◆ **WORK INSTRUCTIONS**
Write the material out again exactly as it stands.

◆ **PROVIDED MATERIAL**
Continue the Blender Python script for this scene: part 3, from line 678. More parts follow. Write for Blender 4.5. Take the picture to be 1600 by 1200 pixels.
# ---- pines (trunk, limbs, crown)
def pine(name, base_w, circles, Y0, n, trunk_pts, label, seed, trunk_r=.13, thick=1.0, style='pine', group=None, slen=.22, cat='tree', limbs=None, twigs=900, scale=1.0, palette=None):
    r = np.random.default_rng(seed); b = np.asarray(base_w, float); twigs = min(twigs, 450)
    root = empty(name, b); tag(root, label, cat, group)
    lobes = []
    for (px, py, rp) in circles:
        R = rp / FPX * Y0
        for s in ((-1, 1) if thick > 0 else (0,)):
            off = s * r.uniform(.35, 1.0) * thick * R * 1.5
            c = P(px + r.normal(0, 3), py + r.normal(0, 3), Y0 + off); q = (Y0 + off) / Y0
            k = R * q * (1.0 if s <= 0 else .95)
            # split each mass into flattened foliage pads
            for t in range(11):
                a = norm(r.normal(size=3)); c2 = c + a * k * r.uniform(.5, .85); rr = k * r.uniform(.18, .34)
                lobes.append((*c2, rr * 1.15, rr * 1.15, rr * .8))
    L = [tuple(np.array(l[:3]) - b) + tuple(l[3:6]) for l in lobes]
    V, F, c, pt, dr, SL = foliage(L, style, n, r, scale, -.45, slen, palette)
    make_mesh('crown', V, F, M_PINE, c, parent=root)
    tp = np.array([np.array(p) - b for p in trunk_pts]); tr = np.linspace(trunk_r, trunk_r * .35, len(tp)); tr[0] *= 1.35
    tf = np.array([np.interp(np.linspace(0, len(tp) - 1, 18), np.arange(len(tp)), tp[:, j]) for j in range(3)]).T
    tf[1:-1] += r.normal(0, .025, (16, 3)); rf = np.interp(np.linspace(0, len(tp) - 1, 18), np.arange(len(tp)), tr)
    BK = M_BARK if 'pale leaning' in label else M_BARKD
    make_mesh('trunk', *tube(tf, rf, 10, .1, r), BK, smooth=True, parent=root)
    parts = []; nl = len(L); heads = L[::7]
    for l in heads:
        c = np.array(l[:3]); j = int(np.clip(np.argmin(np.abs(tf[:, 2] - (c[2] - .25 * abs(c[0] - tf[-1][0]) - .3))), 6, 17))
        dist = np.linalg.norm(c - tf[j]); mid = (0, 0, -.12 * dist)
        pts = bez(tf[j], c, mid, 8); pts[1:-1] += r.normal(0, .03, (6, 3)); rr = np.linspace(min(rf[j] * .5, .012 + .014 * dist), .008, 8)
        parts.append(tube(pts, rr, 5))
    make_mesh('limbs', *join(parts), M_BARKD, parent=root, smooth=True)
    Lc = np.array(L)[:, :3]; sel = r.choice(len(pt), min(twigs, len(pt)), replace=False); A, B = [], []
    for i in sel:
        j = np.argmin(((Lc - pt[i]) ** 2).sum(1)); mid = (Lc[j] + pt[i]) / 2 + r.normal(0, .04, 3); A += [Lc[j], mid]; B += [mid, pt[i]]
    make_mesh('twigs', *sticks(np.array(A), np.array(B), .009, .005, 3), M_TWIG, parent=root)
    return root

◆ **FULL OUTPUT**
Continue the Blender Python script for this scene: part 3, from line 678. More parts follow. Write for Blender 4.5. Take the picture to be 1600 by 1200 pixels.
# ---- pines (trunk, limbs, crown)
def pine(name, base_w, circles, Y0, n, trunk_pts, label, seed, trunk_r=.13, thick=1.0, style='pine', group=None, slen=.22, cat='tree', limbs=None, twigs=900, scale=1.0, palette=None):
    r = np.random.default_rng(seed); b = np.asarray(base_w, float); twigs = min(twigs, 450)
    root = empty(name, b); tag(root, label, cat, group)
    lobes = []
    for (px, py, rp) in circles:
        R = rp / FPX * Y0
        for s in ((-1, 1) if thick > 0 else (0,)):
            off = s * r.uniform(.35, 1.0) * thick * R * 1.5
            c = P(px + r.normal(0, 3), py + r.normal(0, 3), Y0 + off); q = (Y0 + off) / Y0
            k = R * q * (1.0 if s <= 0 else .95)
            # split each mass into flattened foliage pads
            for t in range(11):
                a = norm(r.normal(size=3)); c2 = c + a * k * r.uniform(.5, .85); rr = k * r.uniform(.18, .34)
                lobes.append((*c2, rr * 1.15, rr * 1.15, rr * .8))
    L = [tuple(np.array(l[:3]) - b) + tuple(l[3:6]) for l in lobes]
    V, F, c, pt, dr, SL = foliage(L, style, n, r, scale, -.45, slen, palette)
    make_mesh('crown', V, F, M_PINE, c, parent=root)
    tp = np.array([np.array(p) - b for p in trunk_pts]); tr = np.linspace(trunk_r, trunk_r * .35, len(tp)); tr[0] *= 1.35
    tf = np.array([np.interp(np.linspace(0, len(tp) - 1, 18), np.arange(len(tp)), tp[:, j]) for j in range(3)]).T
    tf[1:-1] += r.normal(0, .025, (16, 3)); rf = np.interp(np.linspace(0, len(tp) - 1, 18), np.arange(len(tp)), tr)
    BK = M_BARK if 'pale leaning' in label else M_BARKD
    make_mesh('trunk', *tube(tf, rf, 10, .1, r), BK, smooth=True, parent=root)
    parts = []; nl = len(L); heads = L[::7]
    for l in heads:
        c = np.array(l[:3]); j = int(np.clip(np.argmin(np.abs(tf[:, 2] - (c[2] - .25 * abs(c[0] - tf[-1][0]) - .3))), 6, 17))
        dist = np.linalg.norm(c - tf[j]); mid = (0, 0, -.12 * dist)
        pts = bez(tf[j], c, mid, 8); pts[1:-1] += r.normal(0, .03, (6, 3)); rr = np.linspace(min(rf[j] * .5, .012 + .014 * dist), .008, 8)
        parts.append(tube(pts, rr, 5))
    make_mesh('limbs', *join(parts), M_BARKD, parent=root, smooth=True)
    Lc = np.array(L)[:, :3]; sel = r.choice(len(pt), min(twigs, len(pt)), replace=False); A, B = [], []
    for i in sel:
        j = np.argmin(((Lc - pt[i]) ** 2).sum(1)); mid = (Lc[j] + pt[i]) / 2 + r.normal(0, .04, 3); A += [Lc[j], mid]; B += [mid, pt[i]]
    make_mesh('twigs', *sticks(np.array(A), np.array(B), .009, .005, 3), M_TWIG, parent=root)
    return root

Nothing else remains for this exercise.